Jace Kroll, River Pardick, Isaac Higgins

Robotics Travels to State Tournament

Three of GT Robotics’ five teams finished the qualifying matches ranked in the top half of the thirty teams that competed in the South Dakota State VEX Robotics Championship in Mitchell Sat., Feb. 29. They were competing against teams from Sioux Falls, Mitchell, Menno, Box Elder, Lead-Deadwood, Spearfish, Harrisburg, Canton, Jefferson-North Sioux City, Vermillion and Eureka. 

Galaxy (River Pardick, Jace Kroll, Isaac Higgins) was the top GT Robotics team during the qualifying matches with a record of three wins and two losses. When I congratulated them after the tourney, River gave the credit to Jace and also Garrett Schultz of G-Force, who had helped work on the robot during the week when River was sick and missed three days of school.
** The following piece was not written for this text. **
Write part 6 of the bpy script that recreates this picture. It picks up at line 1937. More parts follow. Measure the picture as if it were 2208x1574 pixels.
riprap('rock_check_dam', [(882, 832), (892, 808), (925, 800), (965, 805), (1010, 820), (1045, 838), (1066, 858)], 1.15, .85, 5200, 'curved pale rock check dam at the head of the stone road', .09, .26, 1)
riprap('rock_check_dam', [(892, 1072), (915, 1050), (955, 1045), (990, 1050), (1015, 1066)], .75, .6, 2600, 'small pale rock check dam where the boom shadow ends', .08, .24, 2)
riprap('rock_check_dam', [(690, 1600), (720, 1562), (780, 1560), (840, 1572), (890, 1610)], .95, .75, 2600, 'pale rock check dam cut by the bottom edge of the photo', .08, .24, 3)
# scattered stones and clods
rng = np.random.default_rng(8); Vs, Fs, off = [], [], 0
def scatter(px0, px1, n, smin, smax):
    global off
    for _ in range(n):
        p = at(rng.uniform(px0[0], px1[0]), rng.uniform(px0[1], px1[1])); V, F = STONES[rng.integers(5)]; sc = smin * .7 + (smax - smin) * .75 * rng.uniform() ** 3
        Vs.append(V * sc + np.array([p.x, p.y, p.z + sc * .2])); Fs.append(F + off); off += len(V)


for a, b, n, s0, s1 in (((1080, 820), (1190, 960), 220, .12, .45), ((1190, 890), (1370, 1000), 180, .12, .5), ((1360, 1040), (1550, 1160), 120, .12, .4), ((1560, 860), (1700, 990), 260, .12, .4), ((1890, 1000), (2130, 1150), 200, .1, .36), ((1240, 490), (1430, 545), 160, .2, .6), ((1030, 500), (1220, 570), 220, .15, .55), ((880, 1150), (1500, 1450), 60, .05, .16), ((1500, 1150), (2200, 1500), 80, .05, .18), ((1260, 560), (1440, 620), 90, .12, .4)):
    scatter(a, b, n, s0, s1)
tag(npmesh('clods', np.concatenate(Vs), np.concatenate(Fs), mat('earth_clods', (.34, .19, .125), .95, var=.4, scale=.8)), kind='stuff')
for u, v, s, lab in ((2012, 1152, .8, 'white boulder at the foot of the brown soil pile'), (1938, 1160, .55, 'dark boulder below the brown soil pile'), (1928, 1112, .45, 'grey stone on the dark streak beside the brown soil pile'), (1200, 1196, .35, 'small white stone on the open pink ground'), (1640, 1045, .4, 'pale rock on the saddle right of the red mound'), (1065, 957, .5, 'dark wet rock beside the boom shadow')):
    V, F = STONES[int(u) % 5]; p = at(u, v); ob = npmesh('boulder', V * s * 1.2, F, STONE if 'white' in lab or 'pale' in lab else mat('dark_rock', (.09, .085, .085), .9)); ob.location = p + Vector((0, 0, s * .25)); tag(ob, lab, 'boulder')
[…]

G.A.T. Wrenches (Noah Tullis, Adrian Knutson, Corbin Reich) and Gear Heads (Ethan Clark, Jack Dinger, Axel Warrington) were our other two teams that finished in the top half. Both ended qualifying matches with a record of two wins, two losses and a tie.



G-Force made a huge impression on the judges and the crowd each match when their robot expanded from an 18 inch cube to a robot over seven feet tall. This feat earned them the Judges Award.  This expansion is really something to see if you get the opportunity, but stand back so you don’t get slapped as the robot unfolds. During one match, this unfolding did not go as usual. I watched the crowd’s reaction and heard their murmur’s, “It didn’t expand!” G-Force (Travis Townsend, Tannor McGanon, Dan Feist, Garrett Schultz) ended the qualifying matches with a record of two wins and three losses. 

Geek Squad (Charlie Frost, James Brooks) finished the qualifying matches with a record of four losses and one tie.

It was a busy day in the pits for GT Robotics teams. Each team was busy working on something. Autonomous programs that worked on the practice field did not work on the competition field. Cubes did not want to load like they had at home. Latches bent. So the robotists were constantly fixing, correcting, repairing, rebuilding, thinking and rethinking. Hey, doesn’t that sound like a typical day at work for most of us? The robotists met the challenges and kept their chins up all day.

We have one team traveling to the CREATE U.S. Open Robotics Championship in Council Bluffs, Iowa April 2-4.